Era evidente que había habido una dejación de funciones en la vigilancia de la construcción por los responsables del proyecto, o tal vez, pensando mal ahora que “gozamos” de múltiples casos semejantes, de uno de corrupción en la adjudicación de la obra. Me inclino a esto último: parece lo más probable, pues no se entiende que los aparejadores y arquitectos no se personaran, como era su obligación, en especial en el proceso de cimentación. El caso era que el edifico se caía sin remedio y era preciso, antes de que eso ocurriera, derruirlo, como así sucedió terminado el curso y cuando ya el decano había procurado la instalación de barracones por el Ministerio, a poca distancia, para iniciar el nuevo; y en los que nos mantuvimos por varios años, a pesar de no ser lo previsto.
Estos fueron los hechos y cada cual puede sacar las conclusiones que le perezcan o que estime más probables.
Pero no quiero cerrar esta colaboración sin contar alguna anécdota curiosa de las muchas que sucedieron en aquel grave y desagradable asunto, que tuvo su lado patético, al lado, como siempre sucede, de detalles humorísticos.
Era la época de la transición y la efervescencia política resultaba notable.

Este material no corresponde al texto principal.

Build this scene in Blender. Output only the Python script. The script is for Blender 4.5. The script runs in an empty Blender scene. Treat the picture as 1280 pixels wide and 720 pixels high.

El departamento de actividades culturales del alumnado organizaba conferencias de destacados dirigentes, más o menos en la clandestinidad. Acudió el Sr. Fraga y. por el interés y afluencia de asistentes, se ocupó el Paraninfo; y más aún con la charla sobre cuestiones laborales –aún no estaban autorizados los mítines- del abogado laboralista Don Felipe González. En este acto se duplicó la concurrencia que abarrotaba el recinto, en cuyo sótano se podía ver, por los escasos que allí teníamos acceso, una raja de cinco centímetros de anchura, de un lado a otro de un espacio con capacidad para unas quinientas personas y que ahora soportaba casi mil, colocados entre las escalinatas y rodeando la presidencia sentados o de pie. Aun así, todo fue normal hasta el turno de preguntas, que ya devino en mitin. Y más cuando invadió el recinto una manifestación improvisada, que agitaba banderas, cantaba “La Internacional” y gritaba la consigna en boga: “Amnistía”, “Libertad”. Aquello de milagro no acabó en un hundimiento que se hubiera llevado muchas vidas por delante, incluida acaso la del conferenciante y variando así la Historia de España.
Años después, la Junta de Facultad decidió que el nuevo edificio, el hoy existente, se volviera a edificar allí mismo y no en el campus de Teatinos que ya era una realidad. La votación a favor fue casi unánime. El único voto en contra fue el del que esto escribe -y así consta en el acta-, que era a la sazón uno de los representantes del profesorado. Mi opinión, que sostuve vehementemente y que pedí acompañara a mi voto en contra, era que constituía una falta de visión de futuro estar alejados del centro neurálgico universitario y de sus principales instalaciones. La razón que pudiera asistirme no me corresponde a mí determinarla.